Em um aceno a senadores conservadores, Dino disse que a descriminalização do aborto deve ser um assunto do Congresso e não do Judiciário. Chegou a dizer que o voto que Rosa Weber antes de se aposentar deu favorável à descriminalização do aborto até a 12ª semana de gestação é "respeitável", mas "desconforme" com o que ele pensa.
PGR
Gonet também foi confrontado com assuntos polêmicos por parte dos senadores, inclusive sobre tema que alimentou a rixa entre o STF e o Congresso, como o casamento homoafetivo.
Apesar de já decidido pelo Supremo, o assunto voltou à tona em projeto analisado pela Câmara dos Deputados, na intenção de contrariar a decisão do tribunal e proibir a equiparação da união homoafetiva ao casamento heterossexual.
"Como jurista, eu estou afeito ao que V. Exas. decidem, ao que o Supremo decide. Se o legislador admite a união estável ou que seja o casamento entre pessoas do mesmo sexo, como jurista, é óbvio que eu tenho que admitir isso também", respondeu Gonet.
"Agora, V. Exa. quer uma opinião pessoal. Vou dar uma opinião pessoal. Eu acho que seria tremendamente injusto que duas pessoas que vivem em conjunto, que vivem juntas, que vivem como se fosse uma unidade familiar não tivessem nenhum reconhecimento desse fato; que, diante de uma separação, não tivessem nenhuma regração do Estado para protegê-los."
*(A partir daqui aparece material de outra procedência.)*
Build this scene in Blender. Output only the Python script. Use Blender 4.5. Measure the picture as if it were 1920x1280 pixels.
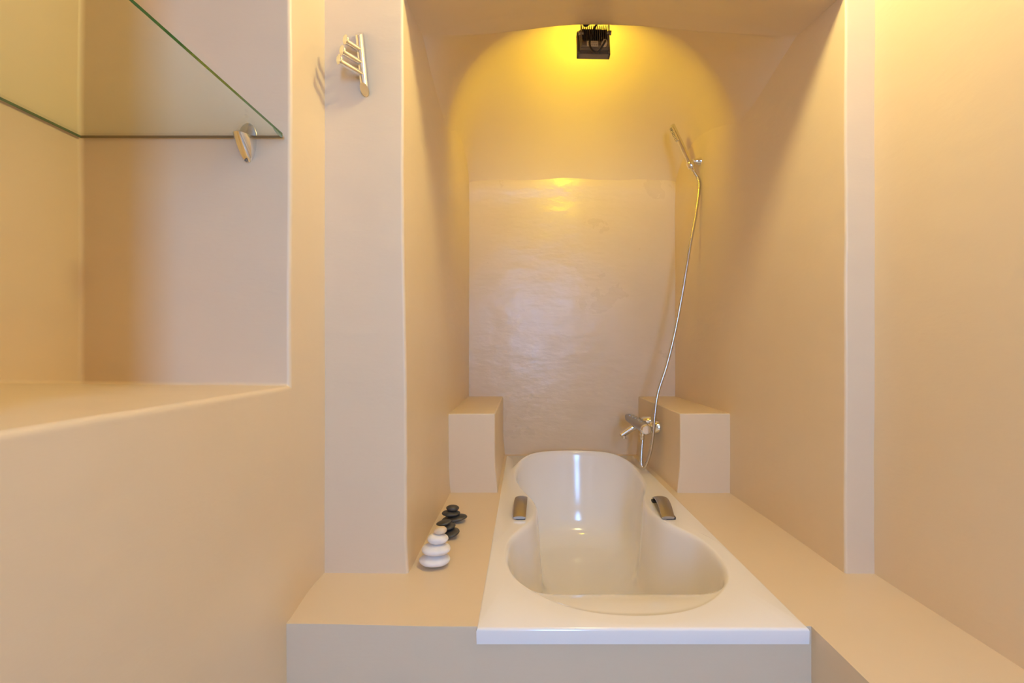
import bpy, bmesh, math, random
from mathutils import Vector, Matrix, noise

S = bpy.context.scene
COL = S.collection
for o in list(bpy.data.objects):
    bpy.data.objects.remove(o, do_unlink=True)

# ---------------------------------------------------------------- camera, sky, lights, exposure
CAMZ = 1.25                      # eye height; the tub deck is 0.60 m below it
cam_d = bpy.data.cameras.new('camera')
cam = bpy.data.objects.new('camera', cam_d); COL.objects.link(cam)
cam.location = (0, 0, CAMZ); cam.rotation_euler = (math.pi/2, 0, 0)
cam_d.sensor_width = 36.0
cam_d.lens = 885/1920*36.0
cam_d.shift_x = -24/1920
cam_d.shift_y = 15/1920
cam_d.clip_start = 0.02
S.camera = cam

SKY = (0.235, 0.495, 1.0); SKY_STRENGTH = 45.0
WARM = (1.0, 0.83, 0.34); WARM_W = 28.5
FLOOD = (1.0, 0.71, 0.02); FLOOD_STRENGTH = 205.0
EXPOSURE = 0.03

w = bpy.data.worlds.new('sky'); S.world = w; w.use_nodes = True
w.node_tree.nodes['Background'].inputs[0].default_value = (*SKY, 1)
w.node_tree.nodes['Background'].inputs[1].default_value = SKY_STRENGTH
WX, WZ, WW, WH, WY = 0.25, 1.68, 0.36, 1.30, -1.6     # daylight window in the wall behind the camera
ld = bpy.data.lights.new('window_portal', 'AREA'); ld.shape = 'RECTANGLE'; ld.size = WW; ld.size_y = WH
ld.cycles.is_portal = True
lo = bpy.data.objects.new('window_portal', ld); COL.objects.link(lo)
lo.location = (WX, WY+0.02, WZ); lo.rotation_euler = (math.pi/2, 0, 0)
ld = bpy.data.lights.new('ceiling_lamp_light', 'POINT'); ld.energy = WARM_W; ld.color = WARM; ld.shadow_soft_size = 0.07
lo = bpy.data.objects.new('ceiling_lamp_light', ld); COL.objects.link(lo)
lo.location = (0.34, 1.00, CAMZ+1.29)

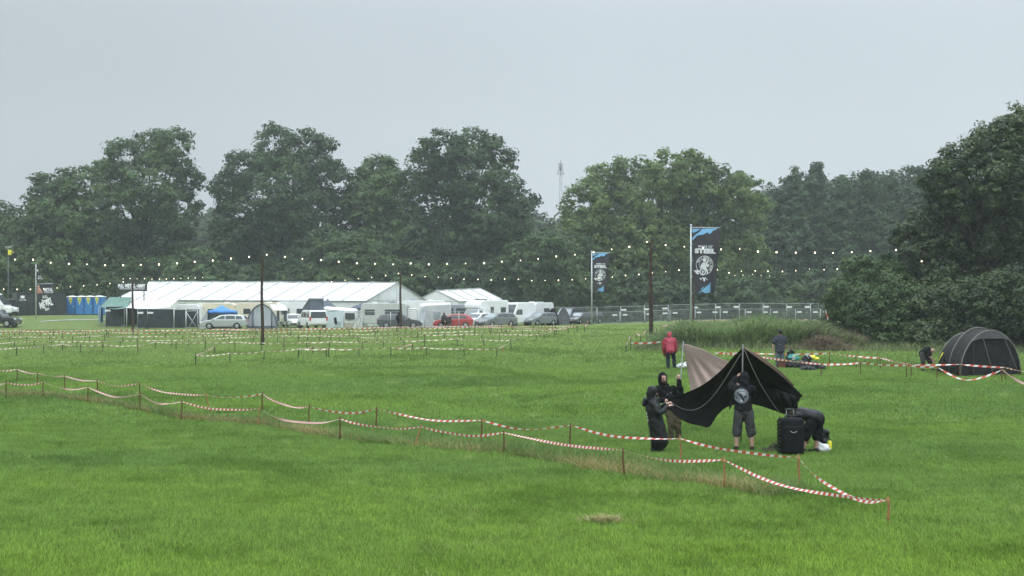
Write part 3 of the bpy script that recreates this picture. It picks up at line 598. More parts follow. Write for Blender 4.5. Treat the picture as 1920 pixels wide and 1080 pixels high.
# ---------------------------------------------------------------- tents and canopies
def gable_tent(name, label, ridge0, ridge1, fvec, eave0, eave1, W, bays, windows=(), cat='marquee'):
    """ridge end points, FVEC: unit vector from ridge to the front eave, W: width"""
    a, b = Vector(ridge0), Vector(ridge1); f = Vector(fvec); o = thing(name, label, cat, GX(960+F*((a.x+b.x)/2)/((a.y+b.y)/2), (a.y+b.y)/2)); og = o.location.copy()
    def R(t, u):    # t along the ridge, u: 0 ridge, +1 front eave, -1 rear eave
        p = a.lerp(b, t)+f*(W/2*u); ez = eave0+(eave1-eave0)*t; p.z = (a.z+(b.z-a.z)*t)*(1-abs(u))+ez*abs(u)
        bay = (t*bays) % 1; p.z -= .07*math.sin(PI*bay)*math.sin(PI*min(1, abs(u)))+.05*math.sin(PI*bay)*(1-abs(u)); return p
    rf = MB(); nt_ = bays*6
    rf.grid([[R(i/nt_, u) for u in np.linspace(-1, 1, 17)] for i in range(nt_+1)])
    r_o = rf.build('roof', M['pvc'], o, og)
    sb = MB()
    for k in range(bays+1):
        t = min(max(k/bays, .0008), .9992)
        sb.tube([R(t, u)+Vector((0, 0, .03)) for u in np.linspace(-1, 1, 17)], .06, 4)
    sb.tube([R(t, 0)+Vector((0, 0, .05)) for t in np.linspace(0, 1, nt_+1)], .06, 4)
    for u in (1, -1): sb.tube([R(t, u)+Vector((0, 0, -.03)) for t in np.linspace(0, 1, nt_+1)], .07, 4)
    sb.tube([R(t, .5)+Vector((0, 0, .0)) for t in np.linspace(0, 1, nt_+1)], .018, 4)
    sb.build('seam', mat('roof_seam', (.33, .35, .36), .6, .05), r_o, og)
    for u in (1, -1):
        w_ = MB(); rows = []
        for i in range(nt_*2+1):
            t = i/(nt_*2); p = R(t, u*.985); g = tz(p.x, p.y); wv = f*(.05*math.sin(i*1.9))
            rows.append([Vector((p.x, p.y, g))+wv, Vector((p.x, p.y, (g+p.z)/2))+wv*.7, Vector((p.x, p.y, p.z-.03))])
        w_.grid(rows).build('side_wall', M['pvc2'], o, og)
    for t in (0.004, .996):
        rows = []
        for u in np.linspace(-.985, .985, 33):
            p = R(t, u); g = tz(p.x, p.y); ax = (b-a).normalized()*(.06*math.sin(u*40)); rows.append([Vector((p.x, p.y, g))+ax, Vector((p.x, p.y, g+(p.z-g)*.5))+ax, p-Vector((0, 0, .02))])
        MB().grid(rows).build('gable_wall', M['pvc2'], o, og)
        e = MB()
        for u in (-.6, 0, .6): p = R(t, u); e.tube([Vector((p.x, p.y, tz(p.x, p.y))), p], .04, 4)
        p, q = R(t, -.98), R(t, .98); e.tube([p, q], .045, 4); e.build('gable_frame', M['alu'], o, og)
    for t in windows:
        p = R(t, 1.0); base = Vector((p.x, p.y, p.z-1.35)); ax = (b-a).normalized(); ax.z = 0
        wn = MB().poly([base+f*.05+ax*(.95*math.cos(q))+Vector((0, 0, .95*math.sin(q))) for q in [PI*k/14 for k in range(15)]]).build('window', M['glass'], o, og)
        bars = MB()
        for q in (PI*.25, PI*.5, PI*.75): bars.bar(base+f*.08, base+f*.08+ax*(.93*math.cos(q))+Vector((0, 0, .93*math.sin(q))), .07, .03)
        bars.build('mullion', M['white'], wn, None) if False else bars.build('mullion', M['white'], wn, og)
    return o
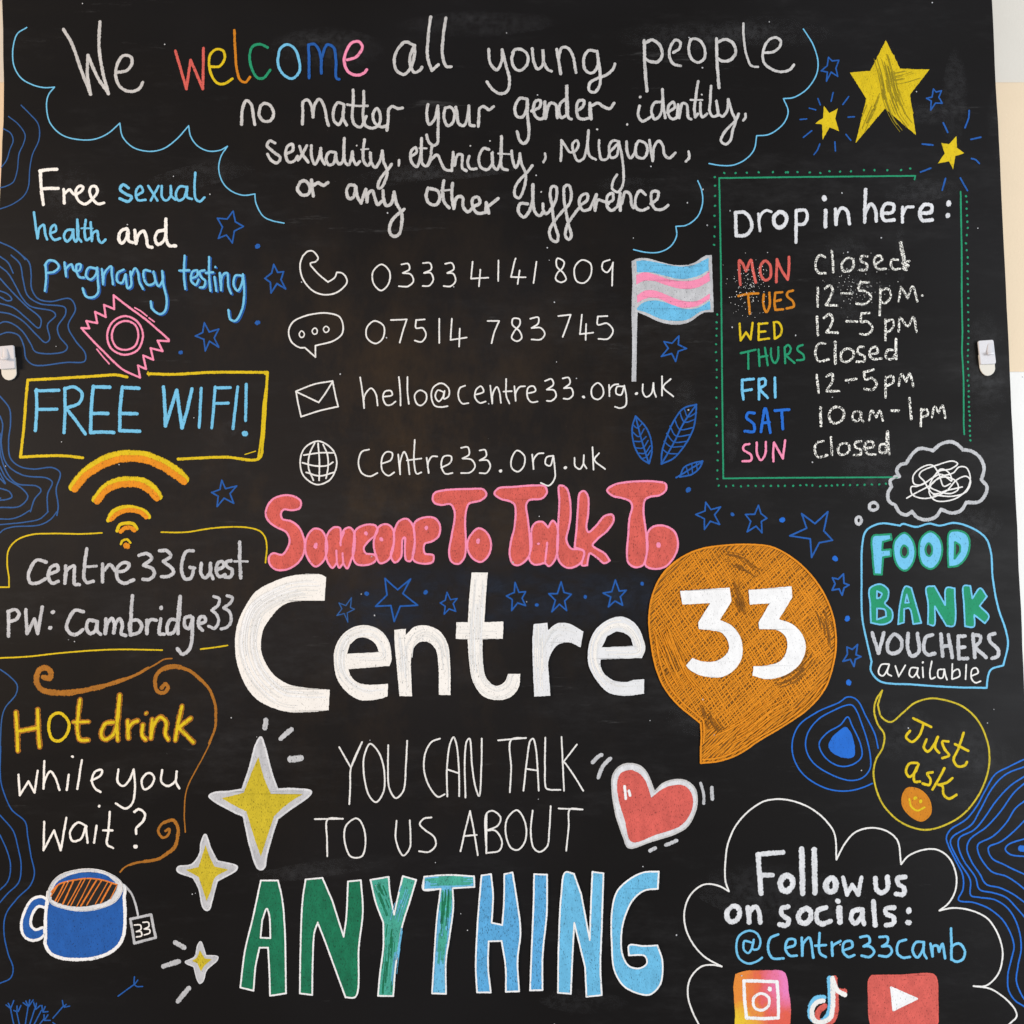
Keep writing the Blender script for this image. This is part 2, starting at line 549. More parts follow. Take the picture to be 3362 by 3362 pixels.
# specks of chalk dust round the opening hours
dust = Piece()
dust.layer = 12
for _ in range(230):
    r1 = rng.random()
    if r1 < .55:
        x, y = rng.gauss(1790, 70), rng.gauss(250, 110)
        dust.dot(x, y, rng.uniform(3, 7), 'X', (1680, 840, 2.3))
    else:
        x, y = rng.gauss(690, 110), rng.gauss(230, 80)
        dust.dot(x, y, rng.uniform(2.5, 6.5), 'X', (2520, 840, 2.3))
for _ in range(90):
    dust.dot(rng.uniform(0, 1932), rng.uniform(0, 1932), rng.uniform(1.6, 3.2), 'V', (0, 0, .5747))
o = dust.build('chalk_dust', board_root)
o['kind'] = 'stuff'

def empty(name, parent):
    o = bpy.data.objects.new(name, None)
    COL.objects.link(o)
    o.parent = parent
    return o

def draw(data):
    T = (0, 0, 2.3)
    key, width = 'W', 20
    pending_hatch = None
    off = None
    part = {'name': None, 'label': None, 'subs': []}
    def flush():
        if not part['name']:
            return
        own = part['subs'][0][1]
        subs = [q for q in part['subs'][1:] if q[1].f]
        if own.f:
            root = own.build(part['name'], board_root)
        elif len(subs) == 1:
            root = subs.pop()[1].build(part['name'], board_root)
        else:
            root = empty(part['name'], board_root)
        root['label'] = part['label']
        for nm, pc in subs:
            pc.build(nm, root)
    cur = None
    for line in data.strip().split('\n'):
        line = line.strip()
        if not line:
            continue
        c = line[0]
        if c == '#':
            flush()
            nm, lb = line[1:].split('|')
            cur = Piece()
            part = {'name': nm.strip(), 'label': lb.strip(), 'subs': [(None, cur)]}
            off = None
        elif c == '+':
            lay = cur.layer + 1
            cur = Piece(); cur.layer = lay
            part['subs'].append((line[1:].strip(), cur))
        elif c == 'T':
            a = [float(q) for q in line[1:].split()]
            T = (a[0], a[1], a[2] if len(a) > 2 else 2.3)
        elif c == 'k':
            _, nk, nw = line.split()
            if nk != key and cur:
                cur.layer += 1; cur.micro = 0
            key, width = nk, float(nw)
        elif c == 'o':
            a = line.split()
            cur.layer += 3 if a[3] != '0' else 0
            off = None if a[3] == '0' else (float(a[1]), float(a[2]), a[3], float(a[4]) if len(a) > 4 else 0)
        elif c == 'd':
            a = [float(q) for q in line[1:].split()]
            for x, y in zip(a[::2], a[1::2]):
                if part['name'] == 'dot' and cur.f:
                    cur = Piece()
                    part['subs'].append(('dot_mark', cur))
                if off:
                    cur.dot(x + off[0], y + off[1], width + off[3], off[2], T)
                    cur.layer += 1
                cur.dot(x, y, width, key, T)
                if off:
                    cur.layer -= 1
        elif c == 'h':
            a = line.split()
            pending_hatch = (a[1], float(a[2]), float(a[3]), float(a[4]))
        elif c == 'f':
            polys = [closed_path(q)[0] for q in line[1:].split('|')]
            if pending_hatch:
                hk, hw, ha, hs = pending_hatch
                pending_hatch = None
                cur.layer += 1; cur.micro = 0
                for st in hatch(polys[0], ha, hs):
                    cur.ribbon(catmull(st, step=30), hw * rng.uniform(.7, 1.3), hk, T)
                cur.layer += 3; cur.micro = 0
            else:
                cur.fill(polys, key, T)
        elif c == 'b':
            _, fk, rest = line.split(' ', 2)
            res = [closed_path(q) for q in rest.split('|')]
            if fk == 'K':
                cur.layer += 2
            cur.fill([r[0] for r in res], fk, T)
            cur.layer += 1
            for path, pieces in res:
                if pieces is None:
                    cur.ribbon(path, width, key, T, closed=True)
                else:
                    for q in pieces:
                        cur.ribbon(q, width, key, T)
            cur.layer -= 1 if fk != 'K' else 3
        elif c == 'l':
            cur.layer += int(line[1:]); cur.micro = 0
        elif c == 'r':
            # brush lines: several thin strokes side by side along one path
            _, rk, rw, spread, cnt, rest = line.split(' ', 5)
            rw, spread, cnt = float(rw), float(spread), int(cnt)
            for stroke in parse_pts(rest):
                pts = []
                for seg in stroke:
                    if pts:
                        seg = [pts[-1]] + seg
                    q = catmull(seg)
                    pts += q if not pts else q[1:]
                for _ in range(cnt):
                    o_ = rng.uniform(-spread, spread)
                    i0 = int(len(pts) * rng.uniform(0, .6)); i1 = min(len(pts) - 1, i0 + max(4, int(len(pts) * rng.uniform(.15, .6))))
                    q = []
                    for i in range(i0, i1):
                        a, b2 = pts[max(0, i - 2)], pts[min(len(pts) - 1, i + 2)]
                        dx, dy = b2[0] - a[0], b2[1] - a[1]
                        l_ = math.hypot(dx, dy) or 1
                        q.append((pts[i][0] - dy / l_ * o_, pts[i][1] + dx / l_ * o_))
                    if len(q) > 2:
                        cur.ribbon(q, rw * rng.uniform(.5, 1.4), rk, T)
            cur.layer += 1; cur.micro = 0
        elif c == 'z':
            path, pieces = closed_path(line[1:])
            if pieces is None:
                cur.ribbon(path, width, key, T, closed=True)
            else:
                for q in pieces:
                    cur.ribbon(q, width, key, T)
        else:
            if part['name'] in ('contour_lines', 'rounded_frame', 'cloud_outline') and cur.f:
                lay = cur.layer
                cur = Piece(); cur.layer = lay
                part['subs'].append((part['name'].split('_')[0] + '_line', cur))
            if part['subs'][-1][0] in ('ray', 'shake_mark', 'seed') and cur.f:
                lay = cur.layer
                cur = Piece(); cur.layer = lay
                part['subs'].append((part['subs'][-1][0], cur))
            for stroke in parse_pts(line):
                last = None
                for seg in stroke:
                    if last:
                        seg = [last] + seg
                    last = seg[-1]
                    if len(seg) < 2:
                        continue
                    path = catmull(seg)
                    if off:
                        cur.ribbon([(x + off[0], y + off[1]) for x, y in path], width + off[3], off[2], T, z=1.2e-5 + cur.micro * 1e-8)
                    cur.ribbon(path, width, key, T)
    flush()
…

Gonet disse que vai ter uma atuação "técnica" na PGR, mas frustrou principalmente questionamentos de senadores da oposição sobre como iria agir em investigações sensíveis como as envolvendo Bolsonaro.
O indicado para PGR defendeu seu parecer que levou o ex-presidente Jair Bolsonaro à inelegibilidade em julgamento no Tribunal Superior Eleitoral (TSE).